I just wrote a long note to you which I managed to erase with my genius fingers so here goes again:

Thank you for all you are doing to turn the tide of destruction into realization that evil can be stopped. I have flown over the mountains and have seen what mankind has allowed to happen. I have seen the devastation that has polluted water and air. Executives of these "mountain top removal" companies should be forced to live in the horror they create for their own monetary benefit.

Try not to be discouraged - we are all counting on you as are the people struggling to live downstream from HELL.
Momma Nature - Carole Madan www.mommanature.com

I couldn't agree with you more, Jon. It horrifies me to see what humans have done to our beautiful planet, especially since it's all been for profit, and a lot of innocent people have been devastated in the process, to boot. This way of thinking is the way to extinction, and it needs to be stopped NOW. Greed and exploitation of resources (both natural and human) have always led to the downfall of societies, and we are on the path of repeating history unless we make immediate and drastic changes.

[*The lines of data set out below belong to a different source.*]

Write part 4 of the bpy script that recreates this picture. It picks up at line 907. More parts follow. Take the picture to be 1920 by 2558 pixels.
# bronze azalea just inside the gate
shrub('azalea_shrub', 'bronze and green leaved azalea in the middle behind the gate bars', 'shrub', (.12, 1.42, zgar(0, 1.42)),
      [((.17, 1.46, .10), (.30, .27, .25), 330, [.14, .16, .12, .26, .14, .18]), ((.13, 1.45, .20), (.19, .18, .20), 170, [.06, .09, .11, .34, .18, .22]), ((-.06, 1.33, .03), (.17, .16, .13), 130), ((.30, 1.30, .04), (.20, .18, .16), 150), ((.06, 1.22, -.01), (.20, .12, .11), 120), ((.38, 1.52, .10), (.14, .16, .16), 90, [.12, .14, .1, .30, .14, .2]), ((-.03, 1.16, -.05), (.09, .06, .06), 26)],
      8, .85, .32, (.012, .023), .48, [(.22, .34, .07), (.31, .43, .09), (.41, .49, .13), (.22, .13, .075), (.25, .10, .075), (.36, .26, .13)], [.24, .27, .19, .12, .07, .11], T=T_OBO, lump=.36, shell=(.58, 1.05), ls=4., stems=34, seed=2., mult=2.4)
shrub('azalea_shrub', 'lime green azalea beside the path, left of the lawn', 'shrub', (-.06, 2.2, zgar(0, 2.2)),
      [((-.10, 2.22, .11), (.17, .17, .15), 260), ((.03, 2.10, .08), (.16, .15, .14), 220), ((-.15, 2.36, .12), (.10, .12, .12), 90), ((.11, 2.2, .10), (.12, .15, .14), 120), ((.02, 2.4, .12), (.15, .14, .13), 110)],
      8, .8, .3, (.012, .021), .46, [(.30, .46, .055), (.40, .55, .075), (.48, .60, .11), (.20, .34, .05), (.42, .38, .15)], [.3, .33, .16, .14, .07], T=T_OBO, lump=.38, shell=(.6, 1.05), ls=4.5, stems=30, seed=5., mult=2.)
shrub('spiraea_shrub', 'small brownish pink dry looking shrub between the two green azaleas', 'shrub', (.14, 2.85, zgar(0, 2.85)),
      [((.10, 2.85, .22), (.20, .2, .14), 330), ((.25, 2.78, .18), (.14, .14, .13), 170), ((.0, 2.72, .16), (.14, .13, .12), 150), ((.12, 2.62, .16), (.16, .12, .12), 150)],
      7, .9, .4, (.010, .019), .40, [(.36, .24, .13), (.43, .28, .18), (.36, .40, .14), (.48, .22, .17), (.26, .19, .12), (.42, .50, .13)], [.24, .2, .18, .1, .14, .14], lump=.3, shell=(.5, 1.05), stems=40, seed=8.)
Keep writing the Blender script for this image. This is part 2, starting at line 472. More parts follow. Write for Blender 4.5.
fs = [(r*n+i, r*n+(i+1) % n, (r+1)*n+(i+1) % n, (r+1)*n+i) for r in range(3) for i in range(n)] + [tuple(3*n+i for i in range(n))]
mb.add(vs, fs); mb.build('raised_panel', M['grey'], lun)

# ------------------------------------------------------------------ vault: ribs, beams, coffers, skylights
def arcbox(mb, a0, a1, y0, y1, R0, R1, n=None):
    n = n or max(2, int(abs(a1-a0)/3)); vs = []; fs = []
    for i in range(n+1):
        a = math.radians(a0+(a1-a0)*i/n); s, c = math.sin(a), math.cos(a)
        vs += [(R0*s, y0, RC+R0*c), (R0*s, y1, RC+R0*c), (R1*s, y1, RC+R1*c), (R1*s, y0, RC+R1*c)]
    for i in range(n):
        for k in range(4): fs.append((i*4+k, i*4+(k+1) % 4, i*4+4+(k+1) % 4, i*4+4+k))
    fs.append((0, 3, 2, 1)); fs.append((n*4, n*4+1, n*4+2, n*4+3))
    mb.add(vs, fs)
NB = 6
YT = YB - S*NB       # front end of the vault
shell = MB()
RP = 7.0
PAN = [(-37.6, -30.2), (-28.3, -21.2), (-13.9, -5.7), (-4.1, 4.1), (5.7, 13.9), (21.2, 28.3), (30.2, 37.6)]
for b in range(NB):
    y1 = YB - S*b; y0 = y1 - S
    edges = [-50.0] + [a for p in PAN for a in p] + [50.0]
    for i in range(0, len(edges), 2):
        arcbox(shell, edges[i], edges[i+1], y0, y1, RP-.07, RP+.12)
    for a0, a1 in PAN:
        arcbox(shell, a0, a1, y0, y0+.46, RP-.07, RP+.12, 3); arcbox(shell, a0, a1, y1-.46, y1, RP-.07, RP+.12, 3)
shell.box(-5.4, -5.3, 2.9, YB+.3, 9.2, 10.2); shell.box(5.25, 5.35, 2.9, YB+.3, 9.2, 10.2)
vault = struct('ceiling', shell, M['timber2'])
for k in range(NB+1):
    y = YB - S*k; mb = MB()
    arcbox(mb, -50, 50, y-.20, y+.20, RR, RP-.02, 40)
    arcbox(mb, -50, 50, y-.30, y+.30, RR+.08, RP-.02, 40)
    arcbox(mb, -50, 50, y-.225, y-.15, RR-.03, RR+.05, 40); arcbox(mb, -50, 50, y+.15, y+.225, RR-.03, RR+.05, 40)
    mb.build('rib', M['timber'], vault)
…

Humans were not given their large brain capacity for nothing, no matter how stupidly we act. We have the power to be intelligent enough to NOT repeat history, and to NOT cause our own demise as a species (not to mention all the other species that we take with us). It'll be very difficult, but if we don't do it, we will ruin our only planet for us, and for all the other plants and animals that share it with us.

Please continue your work. I am SO glad that you are doing what you are doing, because if we can turn the military into a force for sustainable energy, that will be HUGE. Good luck, and if I can do anything to help, LET ME KNOW!

I't incredibly inspiring to hear from someone who is looking beyond the immediate economy and greed of the times. Thanks!

Beautifully written - thank you for your work, vision and commitment! I agree full heartedly!!